Com certeza. Na verdade, é isso que destina essas decisões. É tão absurdo que ninguém acreditava. E a celeridade também das decisões é o que nos assusta também. O direito dos povos indígenas está sendo leiloado, tanto o avanço no executivo como também essa Casa que pauta, todos os dias, o retrocesso. São mais de 1.025 projetos de lei, em grande maioria, em retrocesso ao direito dos povos indígenas. Nessa casa ninguém fala que é contra os povos indígenas, mas, ao mesmo tempo, não dá pra dizer que gostam dos povos indígenas, que gostam dos nossos cocares, se arranca o nosso coração, negando o direito territorial.

 

E agora, o que pode ser feito pra reverter essa situação?

Estamos articulando aqui pra alterar o texto pra quando ele vier pra o plenário, na próxima semana, mas ainda sim é uma força tarefa muito maior. Mas é preciso continuar articulando. Começamos assim que finalizou a comissão, e estamos em grande mobilização.

 

O que a senhora achou da reação de membros da base governista terem comemorado a aprovação deste texto com o encolhimento dos ministérios do Meio Ambiente e dos Povos Originários?

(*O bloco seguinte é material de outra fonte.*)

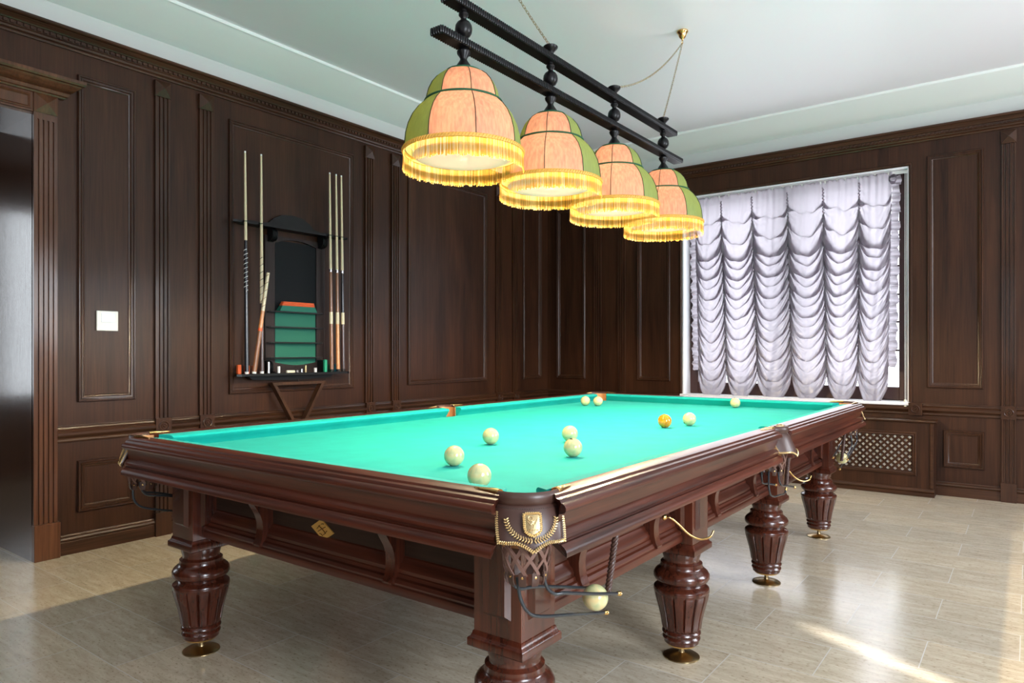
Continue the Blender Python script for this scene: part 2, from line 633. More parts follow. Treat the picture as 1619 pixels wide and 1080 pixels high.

Nós não iremos negociar o nosso princípio. Então, nós sabemos do lado que nós estamos: do lado certo da história. Eu conversei com alguns membros do governo e eles firmaram apoio a nossa solicitação de alteração, solicitando que, pelo menos, constasse no texto ‘em articulação junto ao Ministério de Povos indígenas’ e, ainda assim, essa redação foi rejeitada É pra isso que agora a gente vai caminhar, também, pra continuar a negociação. Mas, nesse momento, estamos fazendo frente da nossa posição, e não estamos negociando.

 

A noite deste dia ainda trouxe mais uma trágica surpresa: a aprovação do requerimento de urgência para o projeto de lei do marco temporal na demarcação de terras indígenas. A aprovação foi muito comemorada pela bancada ruralista e por bolsonaristas da Casa. Como a senhora enxergou essa manobra e a reação destes parlamentares?

Eu disse no plenário e grito aqui também: ‘são assassinos do povo indígena’. A caneta tem assassinado os nossos direitos. Não se trata de uma pauta partidária, mas humanitária. Na verdade, eles só sofisticaram as armas, mas a intenção de matar ainda é a mesma. Quem rouba a terra dos povos indígenas tem nome, tem endereço, tem gabinete… são 262 deputados que assinaram o requerimento de urgência. Falam que nós que ocupamos territórios, como que se fossemos invasores, mas nós já estávamos aqui. O Brasil começa por nós, mas não leva em consideração o povo originário que defende, não só um bem emprestado a nós, mas, sobretudo, um bem emprestado a humanidade. São assassinos. E pior: é um genocídio legislado, usando a estrutura do Congresso Nacional para matar o direito.